ただ,目的変数にロジットリンクを仮定したり,ログリンクのポアソン分布を仮定したりする場合,切片や回帰係数のグループ間変動を推定するのは容易ではありません。それは,仮定する分布が二項分布+正規分布,あるいはポアソン+正規分布といったように,異なる分布を同時に推定する必要があるからです。
一般化線形混合モデルは,こういった複雑な推定を行いますが,複雑なだけあって,推定アルゴリズムによって推定結果が違ったりするなど,なかなか難しい問題もあります。SPSSやSASでは疑似尤度を用いた方法を使いますが,尤度を計算できないので,AICなどの情報量規準が利用できないなどの問題があります。
そういったときに,クラスタロバスト標準誤差の利用は可能性が出てきます。最尤法で簡単に計算できるので推定は安定し,しかも妥当な検定を可能にしてくれます。また,マルチレベルモデルになじみのない人でも,標準誤差を補正しているだけなので,使いやすい点も利点かもしれません。
【追記】ただ,統計モデリングの観点から言えば,標準誤差だけを補正する,というのはあまりよい方法であるとはいえないでしょう。モデルの仮定が満たされない場合は,より仮定をゆるめるようなモデリングをするほうがよいと思われます。
HADではver10から一般化線形モデルでクラスタロバスト標準誤差を利用できます。また,ver10.41から普通の回帰分析でもクラスタロバスト標準誤差を利用できるようになりました。回帰分析のオプションから,「クラスタ内相関の補正」を選択すると,利用できます。
HADによるHLMと回帰分析の比較
それでは,HADを使って,HLMとクラスタロバスト標準誤差を使った回帰分析の結果を比較してみましょう。

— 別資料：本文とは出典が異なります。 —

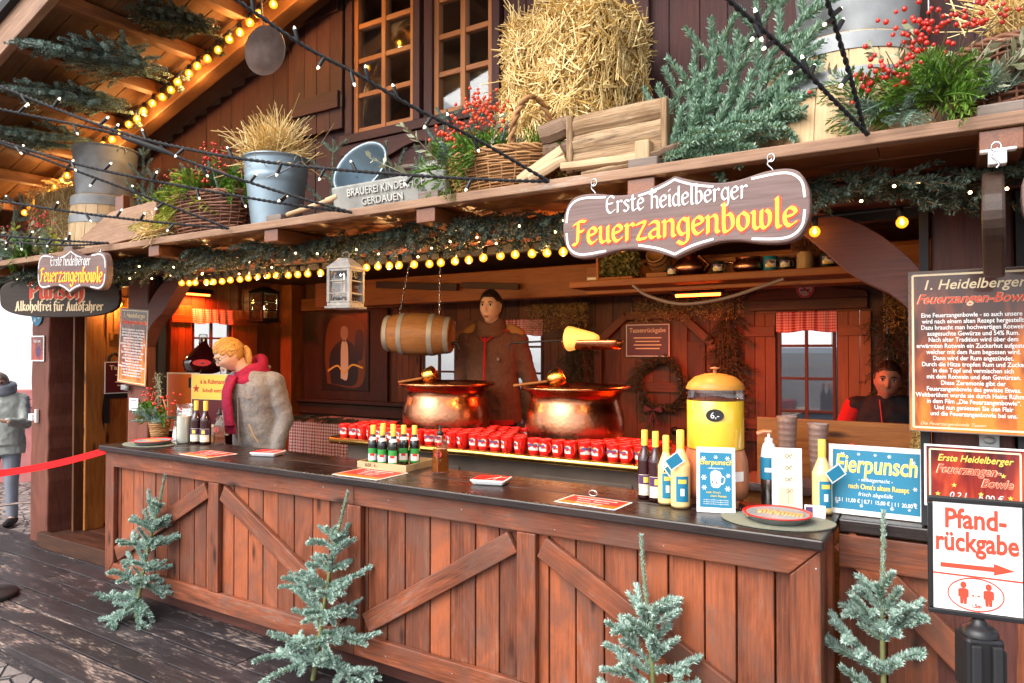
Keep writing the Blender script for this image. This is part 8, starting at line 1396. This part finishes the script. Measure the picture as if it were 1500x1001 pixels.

まず,HLMの結果。ここでは,HLMも不均一分散の補正するロバスト標準誤差を使っています。
次に,普通の回帰分析の結果
HLMに比べて,かなり標準誤差が異なっていることがわかります。これは,不均一分散も,グループ内の相関も補正していないからです。
次に,不均一分散を補正した回帰分析の結果です。ただし,グループ内相関は補正していません。
HLMに比べて,やはりかなり小さくなっています。つまり,第一種の過誤が生じている,ということです。また,係数は普通の回帰分析と変わっていません。
そして,クラスタロバスト標準誤差を用いた回帰分析の結果です。
回帰係数は変わりませんが,標準誤差は,HLMにかなり近くなりました。t値もHLMのものとほぼ同じです。このことから,階層的なデータでも,クラスタロバスト標準誤差を使うことで,誤った検定結果を避けることができることがわかると思います。
自由度の補正
ロバスト標準誤差は便利ですが,漸近理論に基づいているため,大きなサンプルサイズを仮定しています。小サンプルでも正しい検定をするためには,自由度の補正が必要となります。
Welch検定でも,Satterthwaiteの補正自由度を用いて検定しますが,回帰分析でも同様の補正が可能です。ただ,あまりその方法をわかりやすく書いている文献がないため,HADにはまだ未実装です。
ただ,回帰分析を使う場合は極端にサンプルサイズが小さいことは稀な気もするので,そんなに問題はないかなとは思います。サンプルサイズが50以上あれば,それほど外れた検定結果にはならないはずです。
以上のように,心理学の分野ではあまり知られてないですが,回帰分析にも残差の均一分散と独立性の仮定があります。そして,回帰分析はこの家庭からの逸脱に対して脆弱なので,サンプルサイズが大きくても,検定結果を誤ることがあります。それらの仮定の逸脱に対しては,ロバスト標準誤差が有効です。